## begin Available data
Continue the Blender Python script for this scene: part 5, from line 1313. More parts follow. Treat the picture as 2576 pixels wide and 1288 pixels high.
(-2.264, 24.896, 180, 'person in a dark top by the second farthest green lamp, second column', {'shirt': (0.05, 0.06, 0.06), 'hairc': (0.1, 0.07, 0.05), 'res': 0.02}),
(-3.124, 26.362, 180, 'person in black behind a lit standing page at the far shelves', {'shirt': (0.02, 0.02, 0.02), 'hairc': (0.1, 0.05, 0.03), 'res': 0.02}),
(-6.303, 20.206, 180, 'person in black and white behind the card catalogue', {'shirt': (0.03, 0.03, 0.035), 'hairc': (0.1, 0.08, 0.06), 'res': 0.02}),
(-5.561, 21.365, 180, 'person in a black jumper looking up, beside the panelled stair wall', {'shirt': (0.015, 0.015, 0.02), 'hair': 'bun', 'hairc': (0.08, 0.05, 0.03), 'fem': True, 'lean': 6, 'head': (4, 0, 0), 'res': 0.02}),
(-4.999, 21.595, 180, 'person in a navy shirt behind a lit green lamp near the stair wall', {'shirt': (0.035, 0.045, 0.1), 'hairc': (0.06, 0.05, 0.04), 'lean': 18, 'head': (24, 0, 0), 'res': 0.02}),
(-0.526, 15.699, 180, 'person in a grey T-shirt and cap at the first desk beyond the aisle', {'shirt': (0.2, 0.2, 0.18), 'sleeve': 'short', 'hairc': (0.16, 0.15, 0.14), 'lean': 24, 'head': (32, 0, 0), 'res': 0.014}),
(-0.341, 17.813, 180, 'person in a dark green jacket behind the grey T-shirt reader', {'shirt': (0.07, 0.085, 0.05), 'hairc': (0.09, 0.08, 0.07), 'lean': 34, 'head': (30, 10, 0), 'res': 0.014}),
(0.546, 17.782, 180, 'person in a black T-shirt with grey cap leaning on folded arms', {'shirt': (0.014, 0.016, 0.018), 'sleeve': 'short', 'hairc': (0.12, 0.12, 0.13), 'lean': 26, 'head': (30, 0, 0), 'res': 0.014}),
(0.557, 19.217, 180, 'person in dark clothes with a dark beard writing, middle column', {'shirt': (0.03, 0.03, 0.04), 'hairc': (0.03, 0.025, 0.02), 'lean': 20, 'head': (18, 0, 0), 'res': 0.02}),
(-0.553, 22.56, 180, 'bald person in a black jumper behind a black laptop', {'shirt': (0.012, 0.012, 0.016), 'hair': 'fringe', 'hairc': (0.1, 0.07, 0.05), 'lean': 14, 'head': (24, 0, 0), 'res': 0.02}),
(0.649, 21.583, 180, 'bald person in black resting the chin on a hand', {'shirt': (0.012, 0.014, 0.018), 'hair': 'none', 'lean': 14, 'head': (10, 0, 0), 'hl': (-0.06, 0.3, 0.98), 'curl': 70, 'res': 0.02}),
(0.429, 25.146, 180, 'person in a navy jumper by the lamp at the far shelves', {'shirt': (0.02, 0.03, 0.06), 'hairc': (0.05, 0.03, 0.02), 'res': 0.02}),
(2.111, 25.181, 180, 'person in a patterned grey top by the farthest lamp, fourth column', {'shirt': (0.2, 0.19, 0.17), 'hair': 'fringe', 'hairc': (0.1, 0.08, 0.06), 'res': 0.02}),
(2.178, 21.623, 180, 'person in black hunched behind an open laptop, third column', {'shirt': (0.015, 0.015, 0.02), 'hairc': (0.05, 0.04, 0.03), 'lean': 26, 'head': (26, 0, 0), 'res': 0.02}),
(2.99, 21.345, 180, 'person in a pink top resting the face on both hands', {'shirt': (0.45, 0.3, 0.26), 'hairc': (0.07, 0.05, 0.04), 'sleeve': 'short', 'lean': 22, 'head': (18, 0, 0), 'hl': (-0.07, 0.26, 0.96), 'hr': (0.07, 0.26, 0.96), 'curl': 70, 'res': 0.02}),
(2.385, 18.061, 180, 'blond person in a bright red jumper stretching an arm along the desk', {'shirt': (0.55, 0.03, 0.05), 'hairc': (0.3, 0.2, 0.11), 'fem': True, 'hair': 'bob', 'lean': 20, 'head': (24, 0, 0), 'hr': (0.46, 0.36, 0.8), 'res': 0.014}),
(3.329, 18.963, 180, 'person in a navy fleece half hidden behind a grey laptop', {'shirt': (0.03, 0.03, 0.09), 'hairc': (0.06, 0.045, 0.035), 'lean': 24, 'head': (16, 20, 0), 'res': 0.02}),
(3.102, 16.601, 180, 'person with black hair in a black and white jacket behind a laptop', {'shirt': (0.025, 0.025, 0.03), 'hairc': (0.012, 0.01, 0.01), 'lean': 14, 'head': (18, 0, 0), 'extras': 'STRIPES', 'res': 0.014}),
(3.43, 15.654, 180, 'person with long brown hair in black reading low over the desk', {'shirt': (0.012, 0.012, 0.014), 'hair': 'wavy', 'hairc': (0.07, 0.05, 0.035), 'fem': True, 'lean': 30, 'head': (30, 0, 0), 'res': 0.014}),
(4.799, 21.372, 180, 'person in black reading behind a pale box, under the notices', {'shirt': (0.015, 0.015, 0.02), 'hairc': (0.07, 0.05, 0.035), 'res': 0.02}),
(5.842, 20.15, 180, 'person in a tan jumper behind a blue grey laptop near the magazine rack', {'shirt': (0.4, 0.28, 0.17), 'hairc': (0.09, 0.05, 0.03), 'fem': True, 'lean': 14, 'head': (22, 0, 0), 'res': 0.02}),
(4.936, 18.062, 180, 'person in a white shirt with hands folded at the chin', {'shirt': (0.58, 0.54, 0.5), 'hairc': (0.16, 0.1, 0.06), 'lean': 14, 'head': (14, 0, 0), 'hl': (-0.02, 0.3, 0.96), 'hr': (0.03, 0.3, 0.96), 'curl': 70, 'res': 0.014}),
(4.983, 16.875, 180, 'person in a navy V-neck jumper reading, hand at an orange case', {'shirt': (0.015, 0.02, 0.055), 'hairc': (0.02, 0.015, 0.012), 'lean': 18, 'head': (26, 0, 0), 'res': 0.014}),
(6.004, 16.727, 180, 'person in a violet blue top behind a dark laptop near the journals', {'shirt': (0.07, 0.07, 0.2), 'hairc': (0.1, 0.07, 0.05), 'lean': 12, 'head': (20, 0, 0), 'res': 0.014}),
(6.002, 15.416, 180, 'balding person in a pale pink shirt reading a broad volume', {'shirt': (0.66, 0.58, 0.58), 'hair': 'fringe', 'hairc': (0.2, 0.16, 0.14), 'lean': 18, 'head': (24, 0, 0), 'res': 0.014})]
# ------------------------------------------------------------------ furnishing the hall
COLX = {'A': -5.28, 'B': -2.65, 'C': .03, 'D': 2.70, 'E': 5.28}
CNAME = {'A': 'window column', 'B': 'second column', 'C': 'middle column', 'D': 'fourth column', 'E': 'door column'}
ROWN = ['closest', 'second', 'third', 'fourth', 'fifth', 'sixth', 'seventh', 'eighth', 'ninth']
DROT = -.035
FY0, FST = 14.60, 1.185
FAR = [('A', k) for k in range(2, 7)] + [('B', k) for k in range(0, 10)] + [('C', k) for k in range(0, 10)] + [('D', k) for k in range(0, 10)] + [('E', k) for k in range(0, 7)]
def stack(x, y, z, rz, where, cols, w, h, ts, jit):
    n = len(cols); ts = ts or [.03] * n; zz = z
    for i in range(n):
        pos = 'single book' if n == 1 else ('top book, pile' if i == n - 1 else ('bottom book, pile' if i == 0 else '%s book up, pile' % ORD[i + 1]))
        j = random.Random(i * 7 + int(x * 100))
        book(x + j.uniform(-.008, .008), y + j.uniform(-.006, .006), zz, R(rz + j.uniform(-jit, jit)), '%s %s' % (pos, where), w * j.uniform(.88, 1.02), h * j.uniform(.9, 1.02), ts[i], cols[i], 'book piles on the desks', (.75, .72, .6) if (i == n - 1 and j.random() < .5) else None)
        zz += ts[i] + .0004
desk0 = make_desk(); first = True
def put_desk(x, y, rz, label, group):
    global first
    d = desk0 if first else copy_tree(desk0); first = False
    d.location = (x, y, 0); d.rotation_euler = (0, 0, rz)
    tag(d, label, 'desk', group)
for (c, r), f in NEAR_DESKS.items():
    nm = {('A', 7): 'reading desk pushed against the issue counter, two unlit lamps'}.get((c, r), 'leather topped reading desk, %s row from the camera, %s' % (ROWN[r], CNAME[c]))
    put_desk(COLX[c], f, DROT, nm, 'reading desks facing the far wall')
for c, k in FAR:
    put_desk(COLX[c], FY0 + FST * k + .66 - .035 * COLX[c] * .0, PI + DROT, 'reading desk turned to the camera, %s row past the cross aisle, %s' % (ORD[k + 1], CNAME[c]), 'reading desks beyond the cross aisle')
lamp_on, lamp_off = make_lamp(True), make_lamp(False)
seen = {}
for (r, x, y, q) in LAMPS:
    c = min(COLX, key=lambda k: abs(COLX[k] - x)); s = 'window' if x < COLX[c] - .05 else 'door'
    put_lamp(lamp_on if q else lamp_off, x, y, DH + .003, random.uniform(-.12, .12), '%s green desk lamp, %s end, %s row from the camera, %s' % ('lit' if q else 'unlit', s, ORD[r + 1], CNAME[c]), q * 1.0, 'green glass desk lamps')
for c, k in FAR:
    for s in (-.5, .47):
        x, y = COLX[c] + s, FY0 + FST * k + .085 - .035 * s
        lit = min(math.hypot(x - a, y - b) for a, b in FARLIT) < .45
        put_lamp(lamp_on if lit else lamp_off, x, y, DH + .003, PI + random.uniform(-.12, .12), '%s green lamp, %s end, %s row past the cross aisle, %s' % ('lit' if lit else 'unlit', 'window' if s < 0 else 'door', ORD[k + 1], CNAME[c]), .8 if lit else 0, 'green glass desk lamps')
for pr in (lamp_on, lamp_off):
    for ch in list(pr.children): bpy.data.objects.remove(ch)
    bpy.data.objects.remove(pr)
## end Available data
*Task prompt*:
Pull out every line in the material above where "from" occurs.

*Exercise solution*:
Continue the Blender Python script for this scene: part 5, from line 1313. More parts follow. Treat the picture as 2576 pixels wide and 1288 pixels high.
    nm = {('A', 7): 'reading desk pushed against the issue counter, two unlit lamps'}.get((c, r), 'leather topped reading desk, %s row from the camera, %s' % (ROWN[r], CNAME[c]))
    put_lamp(lamp_on if q else lamp_off, x, y, DH + .003, random.uniform(-.12, .12), '%s green desk lamp, %s end, %s row from the camera, %s' % ('lit' if q else 'unlit', s, ORD[r + 1], CNAME[c]), q * 1.0, 'green glass desk lamps')